Jashin-Chan and all her friends(?) are back with the finest new season of anime a successful round of crowd-funding can buy! With that in mind, and given it's now three seasons deep, it probably makes sense for the series to please said funding crowd by basically coming out and playing the hits. The series does open with the astounding occurrence of Jashin-Chan actually landing a dropkick on Yurine for once…not that it actually takes, but that's still gotta count as some standard for progress, right? And to be fair, the ending of this episode does indicate at least one new additional element to what could charitably be considered the 'overarching plot' of Dropkick. So you at least won't mistake this for an episode of the old seasons you just somehow forgot about.

Everything else, though, is basically the same as it ever was. Even the first full sketch specifically focused on trying to be 'different' (initiated by Jashin-Chan claiming she's going to be serious this go-around, which mostly amounts to her not talking) is still beholden to most of the habits that made Dropkick's comedy so hit-or-miss throughout. The reference-overdosed appropriation of different art styles by the whole cast is a fun sight gag on its own, but it's significantly less charming when each new arrival is heralded by other characters just telling us what other well-known thing they're drawn as now. At least a couple of the cuts contribute to the chaos so long as they're self-aware, like pointing out that Pino's brief turn as a broadcast-blurred fanservice character is the sauciest the show's ever gotten.
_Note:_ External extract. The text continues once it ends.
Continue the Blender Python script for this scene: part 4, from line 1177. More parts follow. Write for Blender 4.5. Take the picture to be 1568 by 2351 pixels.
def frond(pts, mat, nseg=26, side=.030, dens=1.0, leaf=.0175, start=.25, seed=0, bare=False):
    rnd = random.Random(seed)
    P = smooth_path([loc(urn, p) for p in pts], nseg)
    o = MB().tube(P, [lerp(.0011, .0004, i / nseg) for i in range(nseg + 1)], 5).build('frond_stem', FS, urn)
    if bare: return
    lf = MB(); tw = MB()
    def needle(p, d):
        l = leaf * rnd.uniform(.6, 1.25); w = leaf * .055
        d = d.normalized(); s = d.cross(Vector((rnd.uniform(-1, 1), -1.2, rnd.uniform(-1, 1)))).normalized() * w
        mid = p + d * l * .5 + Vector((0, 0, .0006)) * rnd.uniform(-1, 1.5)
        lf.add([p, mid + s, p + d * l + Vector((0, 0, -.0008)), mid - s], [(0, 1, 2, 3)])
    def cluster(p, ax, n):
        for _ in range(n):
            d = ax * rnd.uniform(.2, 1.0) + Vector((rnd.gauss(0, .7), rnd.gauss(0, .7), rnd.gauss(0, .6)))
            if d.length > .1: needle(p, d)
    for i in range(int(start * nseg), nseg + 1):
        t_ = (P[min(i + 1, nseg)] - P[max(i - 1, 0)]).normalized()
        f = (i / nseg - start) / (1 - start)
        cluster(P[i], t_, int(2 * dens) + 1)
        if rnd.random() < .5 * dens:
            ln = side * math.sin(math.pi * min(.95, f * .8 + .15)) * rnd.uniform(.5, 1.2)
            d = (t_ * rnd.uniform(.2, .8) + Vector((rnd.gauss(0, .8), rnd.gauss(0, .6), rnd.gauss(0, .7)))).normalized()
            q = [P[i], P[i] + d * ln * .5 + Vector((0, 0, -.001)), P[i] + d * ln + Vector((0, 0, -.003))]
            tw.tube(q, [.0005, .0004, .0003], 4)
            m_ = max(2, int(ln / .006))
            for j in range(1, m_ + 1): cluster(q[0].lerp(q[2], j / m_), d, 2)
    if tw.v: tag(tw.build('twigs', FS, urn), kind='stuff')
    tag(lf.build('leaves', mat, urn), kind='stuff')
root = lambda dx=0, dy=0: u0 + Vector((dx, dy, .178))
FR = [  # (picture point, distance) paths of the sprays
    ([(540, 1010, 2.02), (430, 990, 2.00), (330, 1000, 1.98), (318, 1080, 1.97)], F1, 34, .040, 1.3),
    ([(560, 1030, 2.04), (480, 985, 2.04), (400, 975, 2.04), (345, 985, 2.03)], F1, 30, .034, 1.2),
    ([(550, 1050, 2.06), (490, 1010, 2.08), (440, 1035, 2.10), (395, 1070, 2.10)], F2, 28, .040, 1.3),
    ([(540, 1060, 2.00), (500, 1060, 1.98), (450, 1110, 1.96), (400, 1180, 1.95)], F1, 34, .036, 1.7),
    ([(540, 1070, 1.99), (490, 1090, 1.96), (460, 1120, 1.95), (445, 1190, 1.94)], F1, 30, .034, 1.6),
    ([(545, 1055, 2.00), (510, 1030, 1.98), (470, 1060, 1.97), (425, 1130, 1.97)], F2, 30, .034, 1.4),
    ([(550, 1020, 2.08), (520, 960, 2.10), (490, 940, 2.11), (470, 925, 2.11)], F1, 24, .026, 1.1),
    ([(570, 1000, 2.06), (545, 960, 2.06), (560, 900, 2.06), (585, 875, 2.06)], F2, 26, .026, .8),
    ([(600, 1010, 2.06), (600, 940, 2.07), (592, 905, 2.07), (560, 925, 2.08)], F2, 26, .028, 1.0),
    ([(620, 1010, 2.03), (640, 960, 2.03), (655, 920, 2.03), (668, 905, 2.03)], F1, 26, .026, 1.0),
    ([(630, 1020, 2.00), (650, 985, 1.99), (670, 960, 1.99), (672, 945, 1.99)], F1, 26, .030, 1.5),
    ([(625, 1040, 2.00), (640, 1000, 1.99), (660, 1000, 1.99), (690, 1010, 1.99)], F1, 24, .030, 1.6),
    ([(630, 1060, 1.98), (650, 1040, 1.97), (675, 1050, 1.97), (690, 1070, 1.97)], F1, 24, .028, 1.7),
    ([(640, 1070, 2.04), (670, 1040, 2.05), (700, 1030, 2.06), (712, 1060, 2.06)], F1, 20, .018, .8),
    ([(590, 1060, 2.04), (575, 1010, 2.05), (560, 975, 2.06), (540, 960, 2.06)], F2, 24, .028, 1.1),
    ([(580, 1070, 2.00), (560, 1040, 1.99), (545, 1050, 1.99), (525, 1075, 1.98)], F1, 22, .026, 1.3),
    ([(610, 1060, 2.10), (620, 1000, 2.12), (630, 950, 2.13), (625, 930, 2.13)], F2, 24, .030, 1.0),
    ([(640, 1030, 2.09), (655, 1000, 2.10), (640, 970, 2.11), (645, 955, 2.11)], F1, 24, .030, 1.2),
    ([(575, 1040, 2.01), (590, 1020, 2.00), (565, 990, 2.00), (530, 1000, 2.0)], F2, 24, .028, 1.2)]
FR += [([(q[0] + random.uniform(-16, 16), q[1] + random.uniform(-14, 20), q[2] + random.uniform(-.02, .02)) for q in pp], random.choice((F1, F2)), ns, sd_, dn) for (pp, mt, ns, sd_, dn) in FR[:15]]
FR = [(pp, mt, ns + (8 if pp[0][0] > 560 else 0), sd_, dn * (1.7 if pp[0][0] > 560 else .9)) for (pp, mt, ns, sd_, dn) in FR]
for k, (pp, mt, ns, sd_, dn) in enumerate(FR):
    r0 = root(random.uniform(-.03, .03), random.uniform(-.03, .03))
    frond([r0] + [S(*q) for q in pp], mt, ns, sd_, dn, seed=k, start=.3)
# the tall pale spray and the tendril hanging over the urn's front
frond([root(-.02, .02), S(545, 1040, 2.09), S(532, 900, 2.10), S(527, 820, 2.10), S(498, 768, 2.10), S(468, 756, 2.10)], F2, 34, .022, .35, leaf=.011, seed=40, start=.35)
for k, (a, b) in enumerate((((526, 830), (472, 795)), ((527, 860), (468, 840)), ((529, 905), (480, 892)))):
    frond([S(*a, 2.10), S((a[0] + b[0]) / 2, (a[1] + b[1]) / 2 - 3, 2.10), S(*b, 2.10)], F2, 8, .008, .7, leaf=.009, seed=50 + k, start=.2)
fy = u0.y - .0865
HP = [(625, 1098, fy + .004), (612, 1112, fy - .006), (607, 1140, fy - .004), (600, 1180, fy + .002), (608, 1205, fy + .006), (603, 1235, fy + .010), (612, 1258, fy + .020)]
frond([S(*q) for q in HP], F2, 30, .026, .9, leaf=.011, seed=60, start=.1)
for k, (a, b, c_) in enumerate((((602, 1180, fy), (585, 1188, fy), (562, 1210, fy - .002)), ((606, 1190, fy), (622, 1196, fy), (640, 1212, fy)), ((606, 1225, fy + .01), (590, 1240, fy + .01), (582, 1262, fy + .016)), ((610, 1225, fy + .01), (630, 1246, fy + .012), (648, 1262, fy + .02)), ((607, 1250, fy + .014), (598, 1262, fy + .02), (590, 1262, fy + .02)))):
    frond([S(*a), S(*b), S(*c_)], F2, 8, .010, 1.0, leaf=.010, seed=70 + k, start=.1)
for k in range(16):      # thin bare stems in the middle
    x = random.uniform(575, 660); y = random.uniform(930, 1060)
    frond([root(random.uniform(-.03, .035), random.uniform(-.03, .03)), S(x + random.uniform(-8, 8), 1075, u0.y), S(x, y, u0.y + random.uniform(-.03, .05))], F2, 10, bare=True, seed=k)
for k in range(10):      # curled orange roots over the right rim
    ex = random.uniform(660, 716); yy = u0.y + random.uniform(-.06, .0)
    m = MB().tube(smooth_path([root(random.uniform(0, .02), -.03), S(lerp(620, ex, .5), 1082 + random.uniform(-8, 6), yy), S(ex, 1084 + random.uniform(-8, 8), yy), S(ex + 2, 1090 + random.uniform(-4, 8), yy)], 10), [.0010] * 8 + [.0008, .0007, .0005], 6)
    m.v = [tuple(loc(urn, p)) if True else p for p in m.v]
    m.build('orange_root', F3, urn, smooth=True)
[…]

That self-awareness helps out the following bit, a 'practice run for armageddon' game of Karuta. See, the clever part here is that most of the card quotes are references or explanations of events from the Dropkick canon that may have been alluded to but not fully explained in this anime version of the series. And in explaining elements this way without directly explaining that that's how they're explaining them, it becomes a fun meta-meditation on the anime's propensity for simply dropping viewers into the established version of the status quo without going through all the segmented setup. It's a living tribute to Dropkick's zero-fucks-given approach to communicating its comedy, highlighted by a cameo from no less than Miku Hatsune herself, just in case you needed to be reminded of the earlier, simpler time this series hails from. We haven't gotten much from Dropkick on My Devil! X yet, but if you wanted to watch Jashin-Chan rob a Vocaloid, they've got you covered on that.

So maybe it's only a little unfair to place any hopes for real escalation in Dropkick on the tiny shoulders of God Herself, Lierre, who gets (re)introduced into the cast at the end of this episode. Of course, it turns out that part of the reason she's here is for yet another attempt at heavenly assassination on Pekola, so it's not that revolutionary. "Why do you keep doing the same thing over and over?" indeed. But her other motivation of pondering a possible apocalypse has the potential to add something to the show, and results in the only joke this episode actually makes about the crowd-funded nature of this thing, which I felt showed a lot more restraint than I've come to expect from Dropkick.

That's my main impression, really, being surprised at the series feeling like it's holding back for its big return, when at this stage they could have just taken the money and ran wild, which might've made it more interesting, escalation-wise, after all these years. At least it ends the only way it could: with Yurine decking God in the face. And I'm hardly the target audience here anyway, so all of you who very personally asked for more of this, here it is. It must be doing something right.